Los mapuche, por cierto, despertamos mucho antes que los chilenos. Me atrevería a decir que el mismo día dos del retorno de la democracia. Quinquén, Truf-Truf, Ralco y Lumaco fueron cuatro emblemáticos conflictos de los noventa que tempranamente instalaron en Wallmapu la contradicción "pueblo mapuche versus modelo de desarrollo"; "pueblo mapuche versus institucionalidad del Estado". Treinta años han pasado ya de aquellas luchas. Sí, nuestro despertar fue mucho antes que el chileno y los costos que hemos debido pagar por ello han sido altos y dolorosos.
¿Qué nos jugamos los mapuche en el próximo plebiscito y proceso constituyente? Algunos, ingenuamente, suponen que nada. Que no interesa. Que da lo mismo. Que es "cosa de winkas". Créanme no es así. Nos jugamos nada menos el marco constitucional con el cual nuestras luchas (para bien o para mal) deberán lidiar por las próximas cuatro o cinco décadas. Y también la disputa por una hegemonía cultural blanca que por demasiado tiempo nos ha sido esquiva y desfavorable, cuando no absolutamente contraria.
Reescribir juntos, chilenos y mapuche, una nueva constitución es un desafío democrático de primer orden, histórico si se quiere.

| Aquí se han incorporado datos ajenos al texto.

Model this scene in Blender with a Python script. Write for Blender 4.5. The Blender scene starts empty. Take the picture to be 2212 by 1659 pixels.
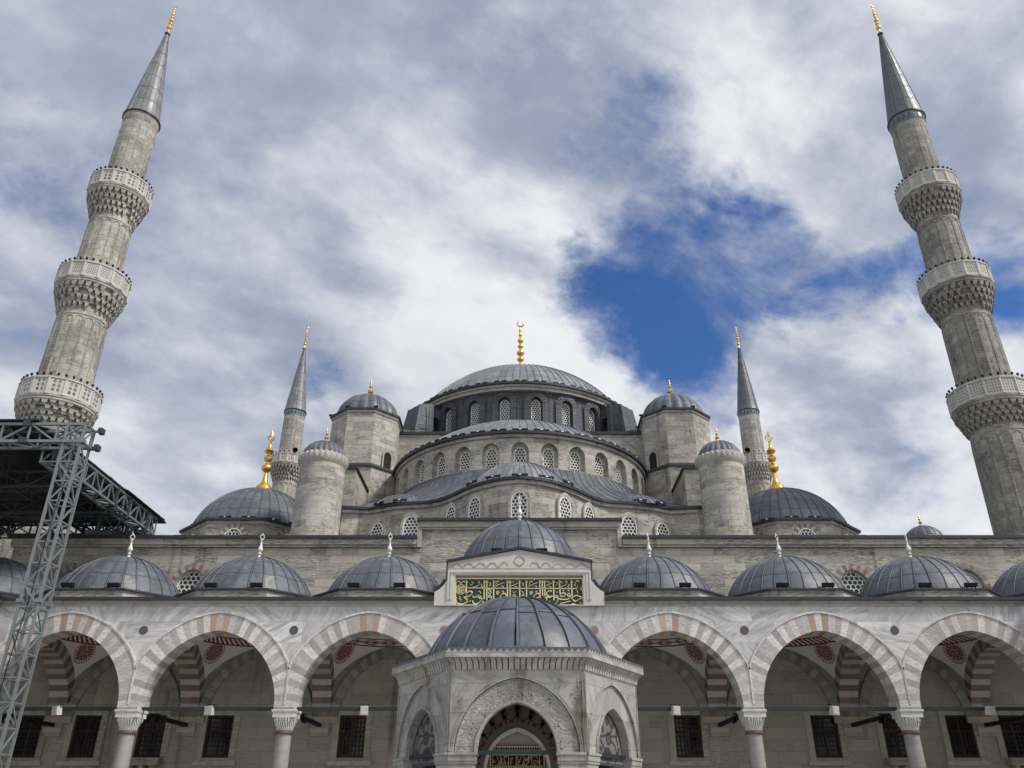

Podría canalizar no sólo los anhelos de justicia social de las grandes mayorías de chilenos y chilenas, también las postergadas aspiraciones de justicia, territorio y libertad del conjunto de las primeras naciones que hace siglos, tal vez milenios, hicieron de este bello rincón del mundo su hogar. Es lo que nos jugamos el próximo 25 de octubre, en exactos siete días más.
Les soy honesto. Fuera del proceso constituyente no veo a corto y mediano plazo caminos de solución al conflicto que cada día recrudece en intensidad y violencia en nuestra región. Lo hemos visto, persiste la conflictividad alimentada por la propia ineptitud de quienes nos gobiernan, hábiles para presentar querellas, pero incapaces para avanzar en reconocimiento de derechos, reparación del daño causado y transferencia de poder y competencias a los pueblos originarios, medidas propias de democracias modernas.
El proceso constituyente, en cambio, nos ofrece una inédita oportunidad de diálogo interétnico con la sociedad no indígena, clave si queremos avanzar en un entendimiento mutuo más allá del Estado, la clase política y sus deficiencias.
En momentos en que chilenos y chilenas se cuestionan tantas cosas -los negativos efectos del modelo económico, la mercantilización de derechos sociales, la corrupción política y el abuso de poder- bueno sería invitarlos también a repensar su relación con nuestras comunidades, a deconstruirse de más de un siglo de negación y menosprecio de sus verdaderos ancestros. Ello implica participar, aunar voluntades de cambio, no restarse.
La nueva constitución, plurinacional e intercultural, será la casa grande que heredaremos a las nuevas generaciones. Que sea una ruca donde por fin quepamos todos y todas.
En momentos en que chilenos y chilenas se cuestionan tantas cosas bueno sería invitarlos también a repensar su relación con nuestras comunidades, a deconstruirse de más de un siglo de negación y menosprecio de sus verdaderos ancestros.